The EPA rarely announces that it has submitted draft rules to the Office of Management and Budget (OMB), but did so on September 17, 2013, after providing the OMB with its preliminary interpretation of which waters are subject to protection under the Clean Water Act (CWA). 

The announcement was in a blog entry written by Nancy Stoner, acting assistant administrator of EPA’s Office of Water, and Lek Kadeli, acting assistant administrator of the Agency’s Office of Research and Development. 

Given that the CWA is over 40 years old, the absence of an interpretation of jurisdictional waters has been viewed by members of Congress, state and local governments, industry, environmental groups, and the general public as a glaring legal omission, and all have called on the EPA and the U.S. Army Corps (Corps) of Engineers to close the gap.  Moreover, the problem has been exacerbated over the last dozen years by two decisions by the U.S. Supreme Court that threw into turmoil the approach to protecting waters previously taken by the two agencies. 

SAB draft

In the blog entry, Stoner and Kadeli write that the draft rule sent to the OMB was based on a draft scientific report released the same week for public comment by EPA’s Science Advisory Board (SAB).  The officials state that the final version of SAB’s report will serve as a basis for a joint EPA/Corps final rule; public comments will also play a role and the chances are good those will number in six figures.

Although still a draft, the SAB report appears to be pointing toward a more-inclusive interpretation of CWA waters.  While streams and wetlands that have a clear connection to rivers and downstream waters are clearly under CWA jurisdiction, the major disagreements that gave rise to judicial actions have related to seasonal or otherwise temporary waters and “unidirectional” wetlands (e.g., prairie potholes, vernal pools, and playa lakes) that lack bidirectional exchanges with downstream waters.  The SAB says these waters provide numerous benefits, including storage of floodwater; retention and transformation of nutrients, metals, and pesticides; and recharge of groundwater sources of river baseflow.  Even with the value they provide, the SAB is not definitive on CWA jurisdiction concerning these waters.

“Because such wetlands occur on a gradient of connectivity,” says the SAB, “it is difficult to generalize about their effects on downstream waters from the currently available literature.  However, evaluations of individual wetlands or groups of wetlands could be possible through case-by-case analysis.”  The SAB says its report is based on the “review and synthesis” of over 1,000 peer-reviewed publications.
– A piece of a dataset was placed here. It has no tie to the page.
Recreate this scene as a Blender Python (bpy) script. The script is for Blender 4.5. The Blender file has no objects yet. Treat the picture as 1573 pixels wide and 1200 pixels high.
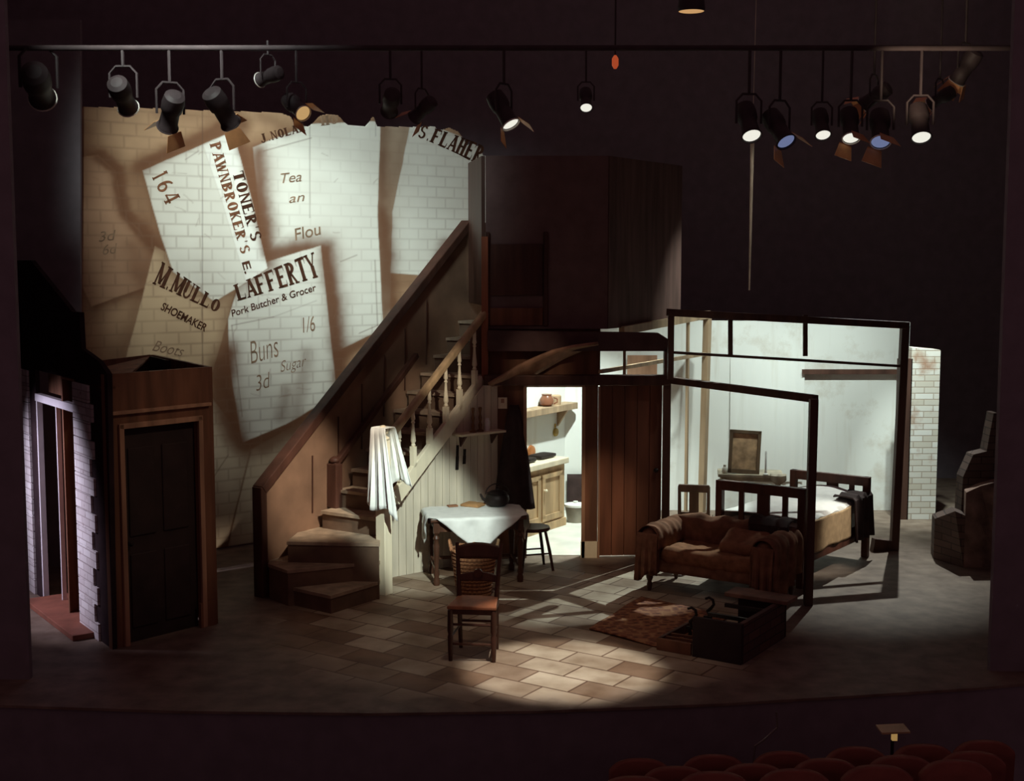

Permitting will be affected

“The proposed joint rule will provide greater consistency, certainty, and predictability nationwide by providing clarity for determining where the Clean Water Act applies and where it does not,” write Stoner and Kadeli.  “These improvements are necessary to reduce costs and minimize delays in the permit process and protect waters that are vital to public health, the environment and economy.”